A máquina estatal ficou a serviço do partido. Aécio Neves resumiu bem: “Presidente Lula sai menor do que entrou nesta eleição.” Lula mostrou ser um populista que só pensa nas próximas eleições, ao contrário de um estadista, que foca nas próximas gerações. Fazendo analogia com o futebol, ao gosto de Lula, foi como vencer com um gol de mão, sem legitimidade.
Durante as eleições, vários escândalos vieram à tona, envolvendo gente muito próxima de Dilma, como Erenice Guerra, seu braço-direito.
Acusada de “tráfico de influência” no comando da Casa Civil, Erenice foi ignorada por boa parte dos eleitores. A mensagem, que já havia sido dada nas eleições de 2006, no auge do escândalo do mensalão, foi reforçada: não tem problema usar o Estado como patrimônio particular, desde que a economia vá bem.
O voto com o bolso representa um enorme perigo para a democracia.
Lênin dizia que iria comprar da burguesia a corda usada para enforcála. Para agravar a situação, a naturalidade com que vários petistas abraçam ditadores mundo afora demonstra seu verdadeiro “apreço” pelo regime democrático, exposto também nas constantes tentativas de censurar a imprensa.

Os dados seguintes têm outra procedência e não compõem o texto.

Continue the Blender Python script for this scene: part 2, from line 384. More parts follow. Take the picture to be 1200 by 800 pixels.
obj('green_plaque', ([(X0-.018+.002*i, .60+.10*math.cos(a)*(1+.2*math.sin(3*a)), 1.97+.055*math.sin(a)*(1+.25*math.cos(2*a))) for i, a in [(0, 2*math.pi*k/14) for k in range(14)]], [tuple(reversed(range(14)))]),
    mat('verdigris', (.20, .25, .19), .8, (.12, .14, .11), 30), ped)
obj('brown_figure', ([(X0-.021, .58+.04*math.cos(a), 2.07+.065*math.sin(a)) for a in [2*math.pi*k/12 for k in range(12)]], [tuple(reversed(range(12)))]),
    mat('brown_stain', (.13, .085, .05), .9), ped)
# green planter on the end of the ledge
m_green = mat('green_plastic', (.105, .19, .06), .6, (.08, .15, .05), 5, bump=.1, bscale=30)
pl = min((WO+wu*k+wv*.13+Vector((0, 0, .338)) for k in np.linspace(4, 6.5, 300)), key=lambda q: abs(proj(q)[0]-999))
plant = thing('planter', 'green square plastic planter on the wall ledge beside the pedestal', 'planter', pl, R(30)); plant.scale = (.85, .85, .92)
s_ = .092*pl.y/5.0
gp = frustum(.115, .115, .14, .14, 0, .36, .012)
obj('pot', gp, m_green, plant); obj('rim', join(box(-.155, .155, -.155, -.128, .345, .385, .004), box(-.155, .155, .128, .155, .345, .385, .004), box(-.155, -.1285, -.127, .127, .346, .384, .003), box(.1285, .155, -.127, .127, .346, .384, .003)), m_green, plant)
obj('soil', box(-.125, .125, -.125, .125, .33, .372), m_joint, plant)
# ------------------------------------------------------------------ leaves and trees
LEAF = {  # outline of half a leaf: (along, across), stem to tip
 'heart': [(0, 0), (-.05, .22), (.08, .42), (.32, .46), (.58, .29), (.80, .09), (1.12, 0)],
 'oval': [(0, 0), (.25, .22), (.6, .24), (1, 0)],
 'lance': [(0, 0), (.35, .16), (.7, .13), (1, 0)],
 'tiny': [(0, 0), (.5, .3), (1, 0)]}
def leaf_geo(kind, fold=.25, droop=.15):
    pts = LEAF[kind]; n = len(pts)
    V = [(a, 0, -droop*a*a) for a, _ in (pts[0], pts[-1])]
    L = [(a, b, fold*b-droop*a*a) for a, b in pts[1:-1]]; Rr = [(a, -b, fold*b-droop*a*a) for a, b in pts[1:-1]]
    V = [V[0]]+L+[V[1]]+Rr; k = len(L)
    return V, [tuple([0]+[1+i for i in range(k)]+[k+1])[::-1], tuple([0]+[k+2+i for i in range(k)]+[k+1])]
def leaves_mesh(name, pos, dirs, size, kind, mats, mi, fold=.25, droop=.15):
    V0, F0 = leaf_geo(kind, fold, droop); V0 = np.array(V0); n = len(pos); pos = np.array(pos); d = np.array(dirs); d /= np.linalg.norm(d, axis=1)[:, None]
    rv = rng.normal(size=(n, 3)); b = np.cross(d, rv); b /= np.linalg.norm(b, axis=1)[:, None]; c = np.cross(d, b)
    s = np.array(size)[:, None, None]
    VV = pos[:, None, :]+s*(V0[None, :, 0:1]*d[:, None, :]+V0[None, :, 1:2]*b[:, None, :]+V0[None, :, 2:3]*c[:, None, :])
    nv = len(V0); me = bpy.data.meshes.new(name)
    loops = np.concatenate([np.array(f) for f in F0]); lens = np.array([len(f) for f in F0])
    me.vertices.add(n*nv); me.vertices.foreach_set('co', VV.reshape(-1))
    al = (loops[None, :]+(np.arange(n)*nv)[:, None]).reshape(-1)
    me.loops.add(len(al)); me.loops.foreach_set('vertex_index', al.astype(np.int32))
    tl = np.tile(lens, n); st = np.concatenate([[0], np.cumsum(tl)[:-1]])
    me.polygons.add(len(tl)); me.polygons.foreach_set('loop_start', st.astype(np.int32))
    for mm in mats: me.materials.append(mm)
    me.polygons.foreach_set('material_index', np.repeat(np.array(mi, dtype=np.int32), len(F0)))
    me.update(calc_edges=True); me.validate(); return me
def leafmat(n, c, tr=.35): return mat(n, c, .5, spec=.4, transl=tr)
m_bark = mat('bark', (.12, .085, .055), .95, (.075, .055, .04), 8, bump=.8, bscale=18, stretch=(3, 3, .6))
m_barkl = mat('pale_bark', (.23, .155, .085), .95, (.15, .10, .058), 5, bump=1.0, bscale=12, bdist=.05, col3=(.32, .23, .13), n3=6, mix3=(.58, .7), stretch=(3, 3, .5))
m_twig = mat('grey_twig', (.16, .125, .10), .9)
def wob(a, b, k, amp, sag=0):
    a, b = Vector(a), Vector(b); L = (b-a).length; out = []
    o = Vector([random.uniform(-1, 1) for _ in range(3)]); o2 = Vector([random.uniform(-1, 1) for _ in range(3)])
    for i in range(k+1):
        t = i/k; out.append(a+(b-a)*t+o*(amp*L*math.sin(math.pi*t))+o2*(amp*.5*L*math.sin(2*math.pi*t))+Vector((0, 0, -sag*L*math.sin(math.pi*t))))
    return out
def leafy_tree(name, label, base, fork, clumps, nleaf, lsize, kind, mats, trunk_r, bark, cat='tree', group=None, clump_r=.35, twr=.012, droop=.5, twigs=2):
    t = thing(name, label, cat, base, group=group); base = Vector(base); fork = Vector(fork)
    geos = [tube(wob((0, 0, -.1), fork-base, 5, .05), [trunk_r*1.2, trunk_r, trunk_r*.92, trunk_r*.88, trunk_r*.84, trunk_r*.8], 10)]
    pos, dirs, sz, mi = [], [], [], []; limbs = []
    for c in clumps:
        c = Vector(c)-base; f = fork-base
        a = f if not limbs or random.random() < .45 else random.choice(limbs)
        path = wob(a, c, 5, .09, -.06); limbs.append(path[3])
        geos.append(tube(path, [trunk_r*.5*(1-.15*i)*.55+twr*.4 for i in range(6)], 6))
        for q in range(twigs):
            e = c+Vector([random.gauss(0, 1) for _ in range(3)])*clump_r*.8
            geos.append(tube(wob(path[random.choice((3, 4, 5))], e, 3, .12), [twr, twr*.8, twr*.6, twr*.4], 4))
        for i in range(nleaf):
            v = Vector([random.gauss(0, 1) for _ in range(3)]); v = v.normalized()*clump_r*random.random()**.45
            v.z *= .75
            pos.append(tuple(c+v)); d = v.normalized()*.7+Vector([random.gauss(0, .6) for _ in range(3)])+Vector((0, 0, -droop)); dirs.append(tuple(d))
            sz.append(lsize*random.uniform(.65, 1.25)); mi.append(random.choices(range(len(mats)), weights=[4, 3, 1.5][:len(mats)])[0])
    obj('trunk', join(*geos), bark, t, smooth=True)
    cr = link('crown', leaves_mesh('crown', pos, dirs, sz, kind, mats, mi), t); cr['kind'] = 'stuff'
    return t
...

No vale-tudo para se perpetuar no poder, o PT apelou para o terrorismo eleitoral. Sua campanha espalhava que Serra iria acabar com o programa Bolsa Família, que tem suas origens no governo FHC. Em 2000, ainda na oposição, Lula chegou a acusar a distribuição de cesta básica de “esmola” que fazia o pobre votar com o estômago.
No poder, o PT mudou de ideia e ainda espalhou que os benefícios acabariam se Dilma fosse derrotada.
Resultado: o Nordeste votou em peso na Dilma.
Quem saiu bastante ferido nas eleições foi o Bom Senso. O PT resgatou do fundo do pântano ideológico o tema das privatizações para “atacar” os tucanos. Quem poderia, em sã consciência, condenar as privatizações do setor de telecomunicações? Quem hoje ainda consegue criticar racionalmente as privatizações de CSN, Embraer ou Vale? Mesmo assim, o PT ainda explora este sentimento nacionalista retrógrado, que confunde propriedade estatal com interesse nacional.
A campanha de Dilma abusou da retórica nacionalista, alegando que a candidata salvaria o pré-sal dos interesses privatistas do PSDB. Os tucanos não colocaram em pauta a venda da Petrobras, mas o próprio PT vendeu concessões de exploração ao setor privado. Eike Batista é prova disso.
Para o PT da oposição, isso seria “privatização”. Mas, para vencer a guerra das eleições, a coerência e a honestidade são as primeiras baixas.
Vale até usar a estatal como braço partidário na campanha. Isso sim é uma “privatização” abominável.
O debate regrediu algumas décadas por conta da estratégia do PT. A demagogia atingiu patamares espantosos.
Nunca antes na história deste país se viu uma eleição de tão baixo nível. Programas de governo deram lugar aos ataques pessoais nos “debates”.
As perguntas importantes ficaram sem respostas. A candidata Dilma não explicou nada sobre os escândalos de corrupção, repetindo apenas que tudo está sendo investigado.
O PT está “investigando” até hoje José Dirceu.
Os eleitores, anestesiados pelo bom momento da economia, aceitaram sem maiores cobranças as “explicações”.
Venceu Macunaíma, o herói sem caráter. Fica uma enorme “herança maldita” que poderá levar gerações para ser desfeita: a ideia de que a Ética não tem lugar na política.
É dia de luto para os que ainda acreditam em certos valores, e que não estão dispostos a fechar os olhos para infindáveis escândalos em troca de migalhas. Não se constrói uma nação livre sem alguns princípios básicos.
Foi uma vitória de Pirro, com sabor de derrota. Metade do povo está de luto pela Ética.
O voto com o bolso representa um enorme perigo para a democracia.